Yikes !! I would have thought the geology was wrong !
Live and learn, live and learn...
 
"First, the Spaniards knew that there was gold..."

Yikes !! I would have thought the geology was wrong !
Live and learn, live and learn...

We do have gold deposits here.

Just that we were too far away to really bother with it, compared to administrating an entire continent which is nearer by far and has gold of its own (the whole reason for Spanish inflation). Also, dealing with European diplomacy, fighting wars against France and the Netherlands and the Turk and the Corsairs, and then switching dynastic allegiances and fighting against Austria and England, all the while dealing with an entire freaking continent after expelling the most competent civil servants and artisans because religion...

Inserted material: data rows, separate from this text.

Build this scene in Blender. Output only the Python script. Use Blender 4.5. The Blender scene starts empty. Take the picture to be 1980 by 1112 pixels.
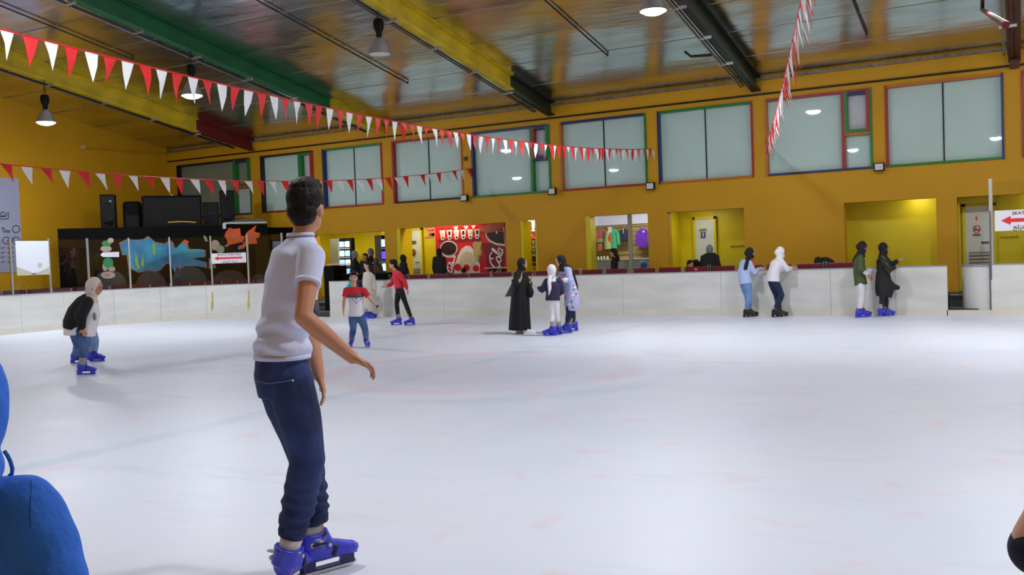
import bpy, bmesh, math, random
import numpy as np
from mathutils import Vector, Matrix, noise
random.seed(7)
SC = bpy.context.scene
COL = SC.collection
V = Vector

# ------------------------------------------------------------------ camera
# World: X along the far wall (to the right), Y towards the far wall, Z up, metres. Photo frame 1980 x 1112.
F_PX, CAM_H = 1800.0, 1.45
_psi, _pit, _rol = math.radians(28.5), math.atan(58/1800.0), math.atan(.037)
FW = V((-math.sin(_psi)*math.cos(_pit), math.cos(_psi)*math.cos(_pit), -math.sin(_pit)))
_r0 = V((math.cos(_psi), math.sin(_psi), 0)); _u0 = _r0.cross(FW)
RT = _r0*math.cos(_rol)-_u0*math.sin(_rol); UP = _u0*math.cos(_rol)+_r0*math.sin(_rol)
CAM = V((0, 0, CAM_H))
cd = bpy.data.cameras.new('camera'); cam = bpy.data.objects.new('camera', cd); COL.objects.link(cam)
cd.sensor_width = 36; cd.lens = F_PX/1980*36; cd.clip_end = 200; cd.clip_start = .05
m3 = Matrix((RT, UP, -FW)).transposed()
cam.matrix_world = Matrix.Translation(CAM) @ m3.to_4x4()
SC.camera = cam
# ------------------------------------------------------------------ world, exposure, light levels
SC.view_settings.view_transform = 'Standard'; SC.view_settings.look = 'None'
SC.view_settings.exposure = 0.09; SC.view_settings.gamma = 1.0; SC.view_settings.use_curve_mapping = False
LAMP_STRENGTH = 425.0        # lamps of the row nearer the far wall
LAMP_STRENGTH_DIMMED = 270.0    # row behind the view, dimmed to even out light on the ice
LAMP_COLOR = (.895, .945, 1.0)
ROOM_STRENGTH = 24.0
wd = bpy.data.worlds.new('world'); SC.world = wd; wd.use_nodes = True
wd.node_tree.nodes['Background'].inputs[0].default_value = (.8, .86, 1, 1)
wd.node_tree.nodes['Background'].inputs[1].default_value = .25

def ray(x, y): return FW+RT*((x-990)/F_PX)-UP*((y-556)/F_PX)
def gz(x, y, z=0.0):
    d = ray(x, y); return CAM+d*((z-CAM_H)/d.z)
def wy(x, y, Y):
    d = ray(x, y); return CAM+d*(Y/d.y)
def wx(x, y, X):
    d = ray(x, y); return CAM+d*(X/d.x)
def dp(x, y, D): return CAM+ray(x, y)*D
def depth(p): return (p-CAM).dot(FW)

# ------------------------------------------------------------------ materials
def lin(c): return tuple(((v/255/12.92) if v/255 <= .04045 else ((v/255+.055)/1.055)**2.4) for v in c)
MATS = {}
def mat(name, rgb, rough=.6, metal=0, var=0, vscale=6, bump=0, bscale=40, spec=.5, emit=0, coat=0, rgb2=None, stretch=None):
    if name in MATS: return MATS[name]
    m = bpy.data.materials.new(name); m.use_nodes = True; nt = m.node_tree; b = nt.nodes['Principled BSDF']
    c = lin(rgb)+(1,)
    b.inputs['Base Color'].default_value = c; b.inputs['Roughness'].default_value = rough
    b.inputs['Metallic'].default_value = metal; b.inputs['Specular IOR Level'].default_value = spec
    if coat: b.inputs['Coat Weight'].default_value = coat; b.inputs['Coat Roughness'].default_value = .02
    if emit:
        b.inputs['Emission Color'].default_value = c; b.inputs['Emission Strength'].default_value = emit
    if var or bump or rgb2:
        tc = nt.nodes.new('ShaderNodeTexCoord'); src = tc.outputs['Object']
        if stretch:
            mp = nt.nodes.new('ShaderNodeMapping'); mp.inputs['Scale'].default_value = stretch
            nt.links.new(src, mp.inputs['Vector']); src = mp.outputs['Vector']
    if var or rgb2:
        n = nt.nodes.new('ShaderNodeTexNoise'); n.inputs['Scale'].default_value = vscale; n.inputs['Detail'].default_value = 4
        nt.links.new(src, n.inputs['Vector'])
        r = nt.nodes.new('ShaderNodeValToRGB'); r.color_ramp.elements[0].position = .35; r.color_ramp.elements[1].position = .68
        c2 = lin(rgb2)+(1,) if rgb2 else tuple(v*(1-var) for v in c[:3])+(1,)
        r.color_ramp.elements[0].color = c2; r.color_ramp.elements[1].color = c
        nt.links.new(n.outputs['Fac'], r.inputs['Fac']); nt.links.new(r.outputs['Color'], b.inputs['Base Color'])
    if bump:
        n2 = nt.nodes.new('ShaderNodeTexNoise'); n2.inputs['Scale'].default_value = bscale; n2.inputs['Detail'].default_value = 3
        nt.links.new(src, n2.inputs['Vector'])
        bp = nt.nodes.new('ShaderNodeBump'); bp.inputs['Strength'].default_value = bump; bp.inputs['Distance'].default_value = .02
        nt.links.new(n2.outputs['Fac'], bp.inputs['Height']); nt.links.new(bp.outputs['Normal'], b.inputs['Normal'])
    MATS[name] = m; return m

def mat_glass():
    m = bpy.data.materials.new('clear_glass'); m.use_nodes = True; nt = m.node_tree; nt.nodes.clear()
    o = nt.nodes.new('ShaderNodeOutputMaterial'); mx = nt.nodes.new('ShaderNodeMixShader'); f = nt.nodes.new('ShaderNodeFresnel')
    t = nt.nodes.new('ShaderNodeBsdfTransparent'); t.inputs[0].default_value = (.95, .965, .96, 1)
    g = nt.nodes.new('ShaderNodeBsdfGlossy'); g.inputs['Roughness'].default_value = .02; f.inputs[0].default_value = 1.45
    nt.links.new(f.outputs[0], mx.inputs[0]); nt.links.new(t.outputs[0], mx.inputs[1]); nt.links.new(g.outputs[0], mx.inputs[2])
    nt.links.new(mx.outputs[0], o.inputs[0]); MATS['glass'] = m; return m
GLASS = mat_glass()

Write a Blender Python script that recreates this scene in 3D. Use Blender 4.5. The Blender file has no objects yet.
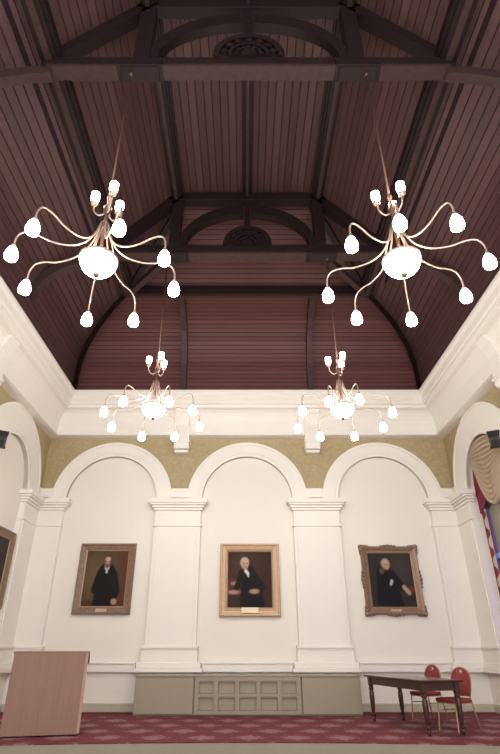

Yeah, it's a wonder we remained under Spanish rule for so long.
 
The main goal for colonization of the Philippine archipelago was to gain access to China for importing porcelain for American colonies and Spain and exporting silver to China. What if the Spaniards explored more the archipelago and settle in areas like in Mindoro or Butuan and there, stumbled gold reserves ready for extraction.

Would Spaniards flock more to the Philippines after the discovery similar to Latin America to extent that PH population is as mestizo and Hispanicized as Latin America?


There is already gold and they don't need to export population..

We do have gold deposits here.

Just that we were too far away to really bother with it, compared to administrating an entire continent which is nearer by far and has gold of its own (the whole reason for Spanish inflation). Also, dealing with European diplomacy, fighting wars against France and the Netherlands and the Turk and the Corsairs, and then switching dynastic allegiances and fighting against Austria and England, all the while dealing with an entire freaking continent after expelling the most competent civil servants and artisans because religion...

Yeah, it's a wonder we remained under Spanish rule for so long.

The main reason why the Spanish were able to keep the Philippines is because of the Spanish-Portuguese replaced by the Spanish-Dutch rivalry in the East Indies initially due to the Spice Trade, if the Spanish united with Portugal earlier without the habsburgs, the Philippines would not even needed to be colonized by the Spanish it would be a larger Portuguese East Indies under a united iberia.